> [Task prompt] Extract the lines of the material below, beginning with the first and ending with the line that holds "above the ground". Skip every picture.

> [Source data]

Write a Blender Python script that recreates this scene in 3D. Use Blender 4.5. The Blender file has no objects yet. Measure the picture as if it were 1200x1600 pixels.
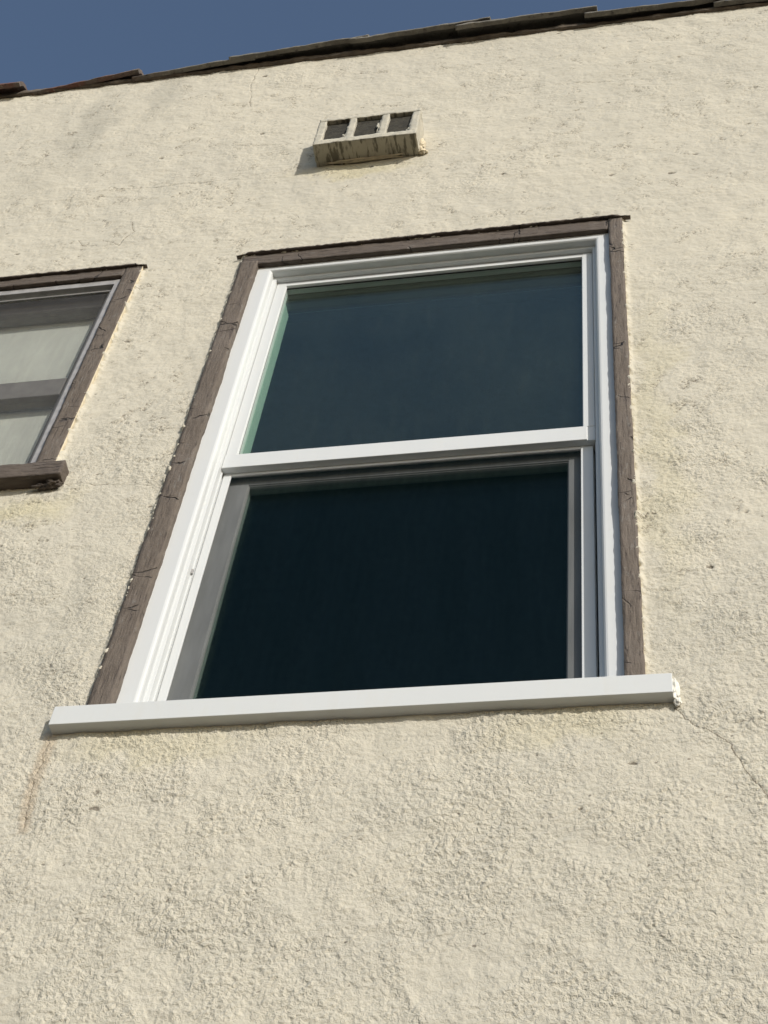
import bpy, bmesh, math, random
import numpy as np
from mathutils import Vector, Matrix, noise
random.seed(7)
C = bpy.context.scene
COL = C.collection
ZB = 3.911                      # height of the window casing's foot above the ground

# ------------------------------------------------------------------ camera
cam = bpy.data.cameras.new('camera'); camo = bpy.data.objects.new('camera', cam); COL.objects.link(camo)
R = Matrix(((0.98292832, 0.0721342, 0.1692589),
            (0.15824251, -0.80077724, -0.57768081),
            (0.09386813, 0.59460278, -0.79852132)))
# the rows above map camera space to (right, into the wall, up)
camo.matrix_world = Matrix.Translation((1.1574, -2.0899, ZB - 2.3107)) @ R.to_4x4()
cam.sensor_fit = 'VERTICAL'; cam.sensor_height = 24.0; cam.lens = 2543.5457 / 1600 * 24
cam.clip_start = 0.05; cam.clip_end = 500
C.camera = camo

# ------------------------------------------------------------------ world and sun
SUN_DIR = Vector((-0.885, 1.0, -0.60)).normalized()      # the way the light travels
to_sun = -SUN_DIR
elev = math.asin(to_sun.z); azim = math.atan2(to_sun.x, to_sun.y)
w = bpy.data.worlds.new('World'); C.world = w; w.use_nodes = True
nt = w.node_tree; nt.nodes.clear()
sky = nt.nodes.new('ShaderNodeTexSky'); sky.sky_type = 'NISHITA'; sky.sun_disc = False
sky.sun_elevation = elev; sky.sun_rotation = azim; sky.air_density = 1.0; sky.dust_density = 1.0; sky.ozone_density = 1.2
hs = nt.nodes.new('ShaderNodeHueSaturation'); hs.inputs['Saturation'].default_value = 0.98
bg = nt.nodes.new('ShaderNodeBackground'); bg.inputs['Strength'].default_value = 0.13
out = nt.nodes.new('ShaderNodeOutputWorld')
nt.links.new(sky.outputs[0], hs.inputs['Color']); nt.links.new(hs.outputs[0], bg.inputs[0]); nt.links.new(bg.outputs[0], out.inputs[0])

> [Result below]
Write a Blender Python script that recreates this scene in 3D. Use Blender 4.5. The Blender file has no objects yet. Measure the picture as if it were 1200x1600 pixels.
import bpy, bmesh, math, random
import numpy as np
from mathutils import Vector, Matrix, noise
random.seed(7)
C = bpy.context.scene
COL = C.collection
ZB = 3.911                      # height of the window casing's foot above the ground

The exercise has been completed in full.